Here's a King Henry post IV you!

    Henry IV. Seems like a much simpler time doesn't it? We read that book all the way back in September. September! People still talked about jersey shore back then! Boy, things really are different.
     Anywhos, there's a pretty big disconnect between the September 18th date of my last post on this blog and the February 24th date of present. This is due, largely, to inconsitant usefulness on the part of my computer, new television episodes, senioritis and general procrastination. Probably some other stuff too. Anywhos, here we are.
     Four posts in and already I'm starting to have an issue with my "big question", as it were. So let's make like the yoga class, and make this post a bit of a stretch.
     Undoubtably, art can be classically identified as art. Incidently, so can novels, and films and photographs and theatre productions. In recent years though, dramatic television has also been making the transition from pop culture garbage to a legitimate form of expressing stories and ideas. Shows like The Wire, Mad Men, and Breaking Bad have been at the forefront of this shift, paving the way for a genuine respect for the medium.
     But television can't all be epic interpersonal sagas about the struggles of a city battling with drug dealers and corruption. Also, quite frequently even, it's funny. Comedies tend to get no respect, often regulated the to the role of disrespected class clown to the drama's intellectual teacher's pet.
     Though it's written as a history, King Henry the IV has just as much in common with the manically plotted episodes of the sadly- neigh, tragically- cancelled comedic opus Arrested Development as it might with say, War and Peace.
     Look at it from the perspective of a few select scenes-
     (1). Innuendos and Double Entendres- Hotspur and Lady Percy's belligerent, quasi fight scene, which has enough sexual innuendos to fill a porkhouse, manages to advance and develop the main foil without sacrificing the enjoyment of the reader. It's a funny scene, even if the jokes lay slightly beneath the surface.
     (2). Hilariously Intricate, Arguably Stupid Plans- In the context of the play, Hal's plan is taken mostly seriously. Hal is a prince. His father is the king. Naturally, by the genial progression, people WILL think highly of him. But that's not enough somehow. So as to make sure that people will think even more highly of him though, he pretends to be a party animal. This way, when he rises to the occasion, people will go "wow, look how much he improved and look how fast he grew up! That's like 10 times better than if he had just ruled us honorably." Without the context of the play, this plan is messed up to the near point of hilarity, so neuorotic that George Costanza and Homer Simpson would attempt similar ploys of self grandeur centuries later.
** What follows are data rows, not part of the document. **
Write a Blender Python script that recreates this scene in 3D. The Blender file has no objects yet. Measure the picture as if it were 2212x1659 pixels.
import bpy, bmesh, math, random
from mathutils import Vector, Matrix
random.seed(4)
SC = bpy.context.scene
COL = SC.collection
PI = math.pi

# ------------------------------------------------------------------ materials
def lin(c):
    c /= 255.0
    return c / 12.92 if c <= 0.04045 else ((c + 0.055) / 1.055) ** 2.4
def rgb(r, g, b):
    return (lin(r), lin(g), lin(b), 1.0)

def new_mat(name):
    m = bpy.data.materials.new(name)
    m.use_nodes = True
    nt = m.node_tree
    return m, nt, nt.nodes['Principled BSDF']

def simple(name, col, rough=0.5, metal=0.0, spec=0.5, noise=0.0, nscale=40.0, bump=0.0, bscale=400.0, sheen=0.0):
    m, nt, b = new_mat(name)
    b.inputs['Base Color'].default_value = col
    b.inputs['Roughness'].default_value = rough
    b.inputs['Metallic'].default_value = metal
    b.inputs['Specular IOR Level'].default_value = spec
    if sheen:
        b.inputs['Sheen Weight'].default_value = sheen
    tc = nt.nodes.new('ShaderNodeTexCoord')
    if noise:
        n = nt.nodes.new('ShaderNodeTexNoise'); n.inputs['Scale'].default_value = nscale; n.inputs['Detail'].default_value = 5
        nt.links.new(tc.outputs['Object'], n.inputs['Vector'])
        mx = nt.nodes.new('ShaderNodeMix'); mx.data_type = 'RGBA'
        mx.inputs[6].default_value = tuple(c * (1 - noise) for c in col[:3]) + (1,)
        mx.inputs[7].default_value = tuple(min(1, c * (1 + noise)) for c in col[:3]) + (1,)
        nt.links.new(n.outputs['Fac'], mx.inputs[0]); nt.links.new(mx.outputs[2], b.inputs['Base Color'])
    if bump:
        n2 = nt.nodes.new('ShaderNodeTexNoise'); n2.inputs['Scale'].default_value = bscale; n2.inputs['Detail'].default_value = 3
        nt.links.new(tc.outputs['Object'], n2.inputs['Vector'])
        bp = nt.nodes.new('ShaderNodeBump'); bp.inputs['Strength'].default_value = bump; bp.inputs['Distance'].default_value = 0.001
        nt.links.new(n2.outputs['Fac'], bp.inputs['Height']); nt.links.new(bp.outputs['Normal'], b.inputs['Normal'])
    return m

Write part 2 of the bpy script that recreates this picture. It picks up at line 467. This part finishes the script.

     (3). Faking Death = Hilarity. Falstaff, arguably the play's breakout character, is almost out of a sitcom himself. Whilst the rest of the cast is concerned with public appearance and revolt and war, he's mostly concerned with making a few bucks, staying alive and cracking as many jokes as subtily as he can and as quickly as he can. Briefly, just after the climax, the audience is led to believe that Falstaff has perished. Instead though, he merely faked his death so as to avoid the possiblity of being killed in battle. This trope is a familiar one to any fan of television, as pretending to be dead frequently weilds hilarious (and wacky) results.
     At it's heart, Henry IV is a genuinly funny play that incorporates the tropes and story types of modern day sitcoms into a historic and dramatic retelling of Prince Hal's rise to power. My conclusion, in the best way I might be able to make it at such late an hour, is that supposedly low brow sitcoms and tv comedies might not qualify as art, but all can (and many do) transcend to that level. The difference between the two is in the execution. Henry IV crafts its jokes with subtilty and ambiguity, using the insane conceits to both draw and laugh AND further the plot, filling in character details along the way.